> [Material provided]
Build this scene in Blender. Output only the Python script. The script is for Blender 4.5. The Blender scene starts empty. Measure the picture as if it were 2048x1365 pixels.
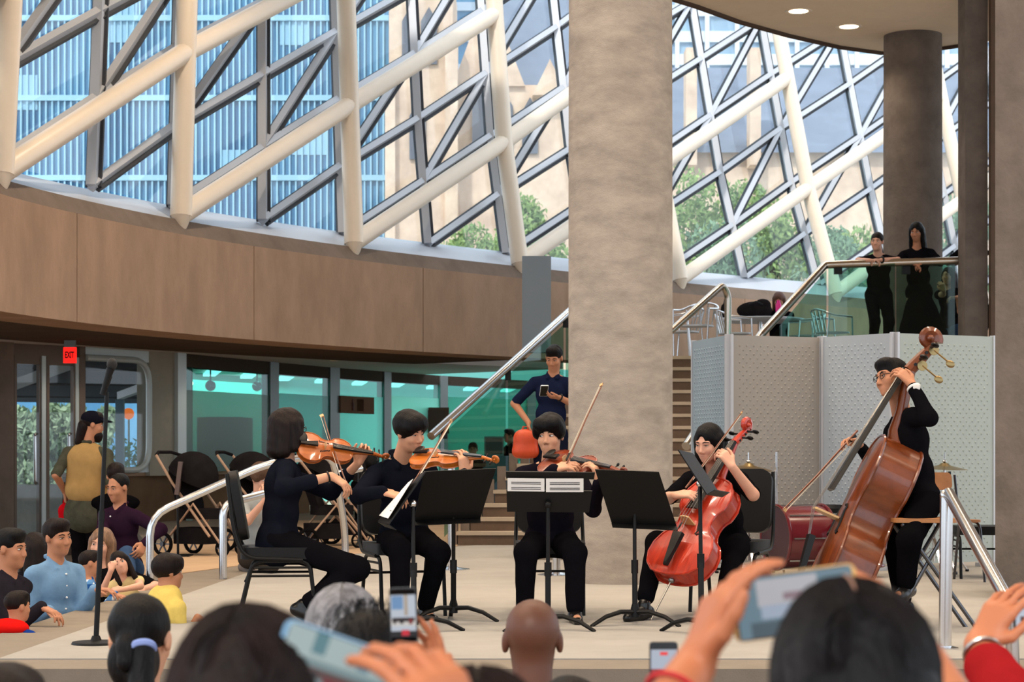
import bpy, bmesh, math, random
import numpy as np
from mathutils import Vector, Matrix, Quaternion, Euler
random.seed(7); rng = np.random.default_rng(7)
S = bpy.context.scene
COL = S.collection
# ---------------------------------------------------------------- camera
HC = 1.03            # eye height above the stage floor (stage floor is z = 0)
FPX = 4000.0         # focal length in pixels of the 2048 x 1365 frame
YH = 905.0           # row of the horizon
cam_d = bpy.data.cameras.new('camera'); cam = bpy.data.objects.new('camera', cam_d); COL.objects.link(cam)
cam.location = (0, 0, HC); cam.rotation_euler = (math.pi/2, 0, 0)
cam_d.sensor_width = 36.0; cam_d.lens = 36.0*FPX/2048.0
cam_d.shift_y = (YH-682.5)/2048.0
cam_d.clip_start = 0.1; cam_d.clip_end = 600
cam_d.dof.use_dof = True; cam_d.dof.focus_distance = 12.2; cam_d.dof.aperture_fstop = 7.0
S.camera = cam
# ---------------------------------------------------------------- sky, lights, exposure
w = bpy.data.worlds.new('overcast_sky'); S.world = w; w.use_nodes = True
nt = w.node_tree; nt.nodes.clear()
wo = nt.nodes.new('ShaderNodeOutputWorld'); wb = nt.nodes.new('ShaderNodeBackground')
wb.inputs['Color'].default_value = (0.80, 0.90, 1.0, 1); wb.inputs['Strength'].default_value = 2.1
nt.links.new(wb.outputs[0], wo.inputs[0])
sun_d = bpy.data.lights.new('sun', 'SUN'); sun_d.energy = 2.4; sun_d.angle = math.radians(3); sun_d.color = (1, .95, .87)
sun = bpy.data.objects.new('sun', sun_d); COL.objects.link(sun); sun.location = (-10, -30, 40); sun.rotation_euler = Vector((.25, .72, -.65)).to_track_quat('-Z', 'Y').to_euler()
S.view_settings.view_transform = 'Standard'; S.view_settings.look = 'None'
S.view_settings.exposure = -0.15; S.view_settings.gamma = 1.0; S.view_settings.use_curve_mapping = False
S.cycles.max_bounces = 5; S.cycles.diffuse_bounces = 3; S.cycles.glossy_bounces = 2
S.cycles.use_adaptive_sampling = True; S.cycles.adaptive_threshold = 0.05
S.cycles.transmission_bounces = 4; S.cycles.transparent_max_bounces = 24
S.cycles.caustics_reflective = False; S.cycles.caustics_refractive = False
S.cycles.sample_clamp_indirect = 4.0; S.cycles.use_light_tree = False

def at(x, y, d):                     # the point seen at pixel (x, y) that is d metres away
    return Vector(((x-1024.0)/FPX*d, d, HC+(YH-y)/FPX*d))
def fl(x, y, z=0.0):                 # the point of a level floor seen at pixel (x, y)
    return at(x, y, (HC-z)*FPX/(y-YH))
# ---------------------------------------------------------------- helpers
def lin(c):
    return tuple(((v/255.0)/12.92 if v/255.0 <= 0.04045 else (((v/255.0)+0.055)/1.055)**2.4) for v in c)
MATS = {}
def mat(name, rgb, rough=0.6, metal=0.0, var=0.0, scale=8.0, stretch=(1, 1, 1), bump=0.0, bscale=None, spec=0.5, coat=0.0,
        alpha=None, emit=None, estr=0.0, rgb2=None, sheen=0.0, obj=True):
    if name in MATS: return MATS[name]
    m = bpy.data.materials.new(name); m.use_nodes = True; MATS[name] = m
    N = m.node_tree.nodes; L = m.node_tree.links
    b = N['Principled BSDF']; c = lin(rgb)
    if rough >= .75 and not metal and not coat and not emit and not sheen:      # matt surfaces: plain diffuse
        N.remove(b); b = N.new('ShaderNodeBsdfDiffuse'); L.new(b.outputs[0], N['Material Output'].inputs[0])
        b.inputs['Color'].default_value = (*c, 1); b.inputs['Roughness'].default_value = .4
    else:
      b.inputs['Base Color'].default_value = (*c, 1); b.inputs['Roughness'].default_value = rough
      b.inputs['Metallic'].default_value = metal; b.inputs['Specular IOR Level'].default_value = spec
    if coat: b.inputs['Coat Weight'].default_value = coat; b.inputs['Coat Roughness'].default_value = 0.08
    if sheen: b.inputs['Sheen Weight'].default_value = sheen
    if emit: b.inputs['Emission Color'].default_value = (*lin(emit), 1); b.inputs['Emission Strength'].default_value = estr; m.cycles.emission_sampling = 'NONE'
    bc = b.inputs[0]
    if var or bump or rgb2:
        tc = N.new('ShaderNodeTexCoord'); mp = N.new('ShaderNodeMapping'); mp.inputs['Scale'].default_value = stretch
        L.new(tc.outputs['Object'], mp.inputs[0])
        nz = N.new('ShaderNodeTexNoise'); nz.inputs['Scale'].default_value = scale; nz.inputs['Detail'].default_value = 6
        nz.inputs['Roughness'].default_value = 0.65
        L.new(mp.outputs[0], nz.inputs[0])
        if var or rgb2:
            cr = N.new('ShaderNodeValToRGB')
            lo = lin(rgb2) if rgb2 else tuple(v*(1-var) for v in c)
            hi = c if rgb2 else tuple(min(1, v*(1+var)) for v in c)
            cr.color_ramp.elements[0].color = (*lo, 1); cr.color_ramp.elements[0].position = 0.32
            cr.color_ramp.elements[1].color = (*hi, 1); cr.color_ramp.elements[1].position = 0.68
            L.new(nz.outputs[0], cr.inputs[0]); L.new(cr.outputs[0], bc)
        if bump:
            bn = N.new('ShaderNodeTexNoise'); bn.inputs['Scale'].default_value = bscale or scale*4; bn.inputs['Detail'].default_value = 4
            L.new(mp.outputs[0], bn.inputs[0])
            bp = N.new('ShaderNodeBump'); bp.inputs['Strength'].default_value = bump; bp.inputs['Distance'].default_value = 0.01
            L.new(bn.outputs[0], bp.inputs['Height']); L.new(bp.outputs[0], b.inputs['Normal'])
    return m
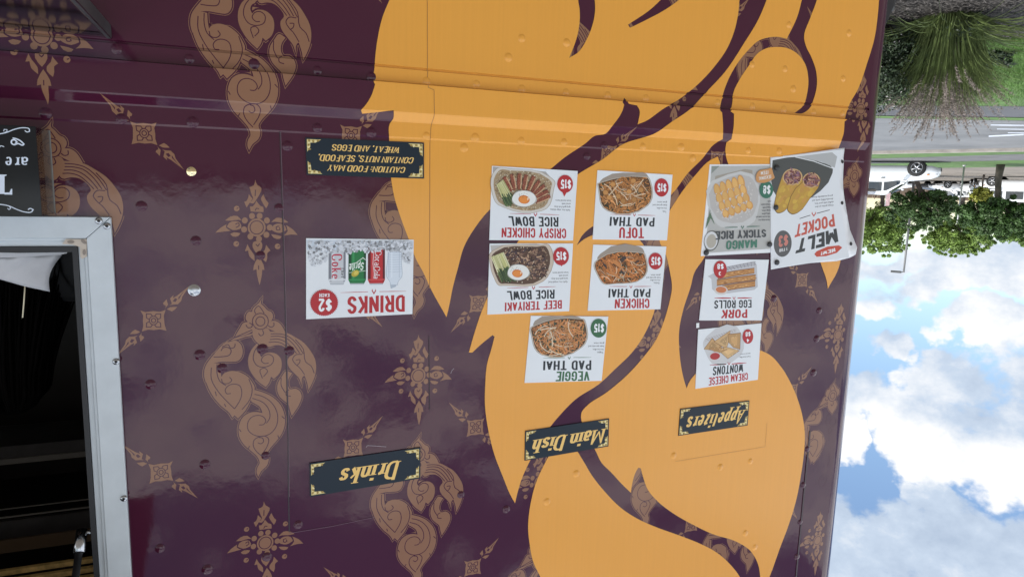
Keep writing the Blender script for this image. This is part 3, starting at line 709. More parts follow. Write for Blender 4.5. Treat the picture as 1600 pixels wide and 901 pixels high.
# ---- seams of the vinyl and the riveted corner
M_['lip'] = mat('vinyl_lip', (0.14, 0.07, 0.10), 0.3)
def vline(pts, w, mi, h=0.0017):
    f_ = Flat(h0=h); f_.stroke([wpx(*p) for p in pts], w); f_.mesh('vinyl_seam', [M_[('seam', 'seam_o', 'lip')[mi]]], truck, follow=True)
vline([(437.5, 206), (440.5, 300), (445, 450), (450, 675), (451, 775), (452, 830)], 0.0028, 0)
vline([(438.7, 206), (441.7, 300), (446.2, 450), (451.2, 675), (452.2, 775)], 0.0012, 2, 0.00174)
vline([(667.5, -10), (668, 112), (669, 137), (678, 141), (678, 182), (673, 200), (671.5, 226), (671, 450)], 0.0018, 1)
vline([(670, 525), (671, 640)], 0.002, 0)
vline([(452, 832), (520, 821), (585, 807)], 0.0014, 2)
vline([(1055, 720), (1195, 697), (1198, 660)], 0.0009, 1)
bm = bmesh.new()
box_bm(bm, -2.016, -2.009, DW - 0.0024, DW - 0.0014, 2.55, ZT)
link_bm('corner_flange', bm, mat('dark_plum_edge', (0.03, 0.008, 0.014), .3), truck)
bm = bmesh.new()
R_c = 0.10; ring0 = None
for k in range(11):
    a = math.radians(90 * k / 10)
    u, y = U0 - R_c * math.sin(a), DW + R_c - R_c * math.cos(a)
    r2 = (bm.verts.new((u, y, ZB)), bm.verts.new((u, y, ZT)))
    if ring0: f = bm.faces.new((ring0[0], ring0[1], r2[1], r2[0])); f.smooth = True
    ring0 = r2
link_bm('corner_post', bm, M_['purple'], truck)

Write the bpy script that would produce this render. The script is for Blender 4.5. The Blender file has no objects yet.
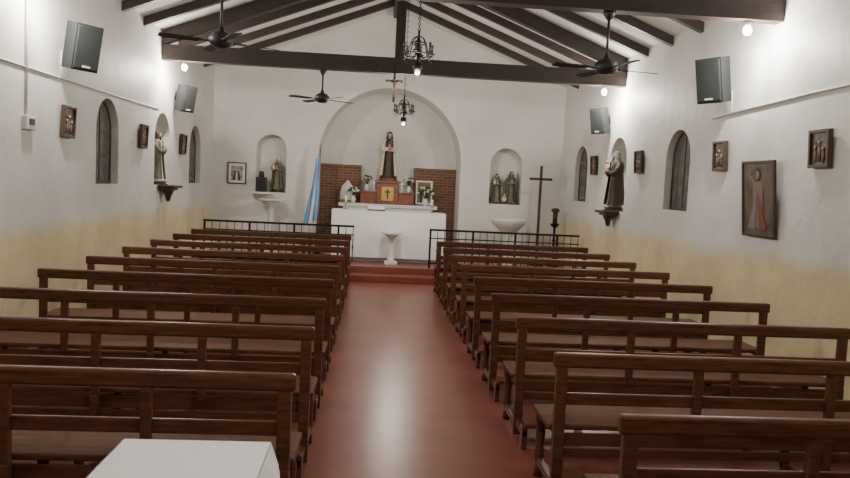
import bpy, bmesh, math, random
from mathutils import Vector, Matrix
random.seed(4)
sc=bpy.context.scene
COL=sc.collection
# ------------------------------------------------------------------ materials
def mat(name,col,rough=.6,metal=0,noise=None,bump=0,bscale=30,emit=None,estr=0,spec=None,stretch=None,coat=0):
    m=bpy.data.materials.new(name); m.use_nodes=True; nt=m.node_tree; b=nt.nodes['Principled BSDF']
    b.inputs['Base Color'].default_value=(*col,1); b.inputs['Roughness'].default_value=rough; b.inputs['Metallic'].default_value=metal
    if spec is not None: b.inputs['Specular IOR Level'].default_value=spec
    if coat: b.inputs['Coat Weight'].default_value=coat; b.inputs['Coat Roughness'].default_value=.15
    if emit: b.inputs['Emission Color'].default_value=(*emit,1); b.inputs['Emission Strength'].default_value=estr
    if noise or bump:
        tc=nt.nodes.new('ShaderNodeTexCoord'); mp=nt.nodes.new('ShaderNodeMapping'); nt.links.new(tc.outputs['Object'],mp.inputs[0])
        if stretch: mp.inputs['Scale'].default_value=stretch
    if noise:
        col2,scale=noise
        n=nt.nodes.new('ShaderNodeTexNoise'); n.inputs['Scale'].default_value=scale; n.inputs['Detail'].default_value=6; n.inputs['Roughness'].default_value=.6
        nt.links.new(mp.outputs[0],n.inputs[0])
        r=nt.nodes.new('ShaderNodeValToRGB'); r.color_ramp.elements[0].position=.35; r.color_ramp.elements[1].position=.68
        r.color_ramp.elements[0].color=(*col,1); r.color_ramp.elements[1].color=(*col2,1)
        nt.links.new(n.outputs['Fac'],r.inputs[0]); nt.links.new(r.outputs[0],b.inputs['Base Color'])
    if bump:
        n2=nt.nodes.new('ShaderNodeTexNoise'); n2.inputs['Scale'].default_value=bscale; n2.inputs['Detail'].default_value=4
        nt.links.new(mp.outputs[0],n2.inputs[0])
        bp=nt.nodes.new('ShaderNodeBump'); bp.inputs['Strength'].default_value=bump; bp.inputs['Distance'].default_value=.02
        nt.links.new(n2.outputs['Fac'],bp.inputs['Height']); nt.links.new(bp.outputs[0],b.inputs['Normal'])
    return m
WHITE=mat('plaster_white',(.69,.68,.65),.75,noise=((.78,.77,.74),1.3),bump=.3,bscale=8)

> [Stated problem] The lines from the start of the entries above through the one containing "S.cycles.sample_clamp_indirect = 4.0;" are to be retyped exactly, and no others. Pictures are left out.

> [Solution for this exercise]
Build this scene in Blender. Output only the Python script. The script is for Blender 4.5. The Blender scene starts empty. Measure the picture as if it were 2048x1365 pixels.
import bpy, bmesh, math, random
import numpy as np
from mathutils import Vector, Matrix, Quaternion, Euler
random.seed(7); rng = np.random.default_rng(7)
S = bpy.context.scene
COL = S.collection
# ---------------------------------------------------------------- camera
HC = 1.03            # eye height above the stage floor (stage floor is z = 0)
FPX = 4000.0         # focal length in pixels of the 2048 x 1365 frame
YH = 905.0           # row of the horizon
cam_d = bpy.data.cameras.new('camera'); cam = bpy.data.objects.new('camera', cam_d); COL.objects.link(cam)
cam.location = (0, 0, HC); cam.rotation_euler = (math.pi/2, 0, 0)
cam_d.sensor_width = 36.0; cam_d.lens = 36.0*FPX/2048.0
cam_d.shift_y = (YH-682.5)/2048.0
cam_d.clip_start = 0.1; cam_d.clip_end = 600
cam_d.dof.use_dof = True; cam_d.dof.focus_distance = 12.2; cam_d.dof.aperture_fstop = 7.0
S.camera = cam
# ---------------------------------------------------------------- sky, lights, exposure
w = bpy.data.worlds.new('overcast_sky'); S.world = w; w.use_nodes = True
nt = w.node_tree; nt.nodes.clear()
wo = nt.nodes.new('ShaderNodeOutputWorld'); wb = nt.nodes.new('ShaderNodeBackground')
wb.inputs['Color'].default_value = (0.80, 0.90, 1.0, 1); wb.inputs['Strength'].default_value = 2.1
nt.links.new(wb.outputs[0], wo.inputs[0])
sun_d = bpy.data.lights.new('sun', 'SUN'); sun_d.energy = 2.4; sun_d.angle = math.radians(3); sun_d.color = (1, .95, .87)
sun = bpy.data.objects.new('sun', sun_d); COL.objects.link(sun); sun.location = (-10, -30, 40); sun.rotation_euler = Vector((.25, .72, -.65)).to_track_quat('-Z', 'Y').to_euler()
S.view_settings.view_transform = 'Standard'; S.view_settings.look = 'None'
S.view_settings.exposure = -0.15; S.view_settings.gamma = 1.0; S.view_settings.use_curve_mapping = False
S.cycles.max_bounces = 5; S.cycles.diffuse_bounces = 3; S.cycles.glossy_bounces = 2
S.cycles.use_adaptive_sampling = True; S.cycles.adaptive_threshold = 0.05
S.cycles.transmission_bounces = 4; S.cycles.transparent_max_bounces = 24
S.cycles.caustics_reflective = False; S.cycles.caustics_refractive = False
S.cycles.sample_clamp_indirect = 4.0; S.cycles.use_light_tree = False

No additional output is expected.